I remember another year, going into the Southwick McDonalds on the morning of the National, and seeing Guy Cooper eating at McD’s for his race day breakfast as a factory rider. My, how things have changed; if he was going to one of the fitness factories now (like Alden Baker’s or others) the trainers would flip out if he ate McD’s midweek!
didn't JoJo Keller make some famous remark about cheeseburgers being his training? :D
no shit. hahaa. nuts!
Southwick + McDonalds have a special place in my heart ... after that very first Stimilon we attended i was so fucking wiped i stood at the counter at the McD on the pike unable to figure out what i was supposed to do. hahaaa. body and mind completely BURNT. i got lost off of 291 before that. (i might of had a beer after 'racing')
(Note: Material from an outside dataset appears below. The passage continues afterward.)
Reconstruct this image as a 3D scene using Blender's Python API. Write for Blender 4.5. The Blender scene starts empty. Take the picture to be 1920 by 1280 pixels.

A beast for sure. Gotta be a beast for a guy like Hannah to like him. I remember him and Kees Van Der Veen battling in the florida AMA winter series at a sand track, Cocoa Beach I think. A guy from sandy southwick and a Dutch sand master out in front of everyone.
Stole this off Vital MX:
hellion wrote:
I used to ride for Cycle Design in the eighties when they had a super powerhouse team here in New England. JoJo, David Rudnicki, Greg Mayo, Wemyss Scott, Alan Wickstrand, Jimmy Meenan and myself made up their riders in the NESC expert classes. The team owner had a thing for a little while where he liked us to come to the shop and run together. JoJo came, but never went out on the runs. He'd hang out with the tuner, Al Doane, cracking jokes and lighting off m80's inside the service bay!
No matter, come Sunday he'd still be the man to beat, and most often no one did. I even remember him smoking a cig on the walk to the starting line in Waterboro one day, and then winning the moto. Was it a psyche out strategy or just being funny? I don't know. But being involved with racing at that time was very cool, and JoJo was a big part of that.
found some funny stuff too:
Wheelie
Riding Backwards
https://pbs.twimg.com/media/CBNhLa-UIAA-MkK.jpg
“Hellion” who wrote that is local to me and still rides woods all the time, including sundays with the crew next door. Extremely talented rider (as is anyone who ever won an NESC expert chsmpionship, but especially during the many years when they were the only mx organization around here)
MX could sure use some riders like Hannah and Jojo today!
A lot of the riders have Supercross tracks where they train that if a track map has been shared for an upcoming event they can adjust their home track so that they are riding very similar obstacles if not the same layout as the track they will riding the next weekend.
The other thing about the SX tracks is the obstacles are similar enough from track to track that as long as their training facilities have AMA grade whoops, rhythm sections, triples, gator backs etc. they know how to rip the obstacle and then the race weekend is about figuring out how to link them together smoothly for a fast lap time
i think thats my point. linking them together to get the fastest and most consistent times is the hard part. the obstacles are virtually the same.
just like riding a new road course, corners are pretty similar, its linking them together.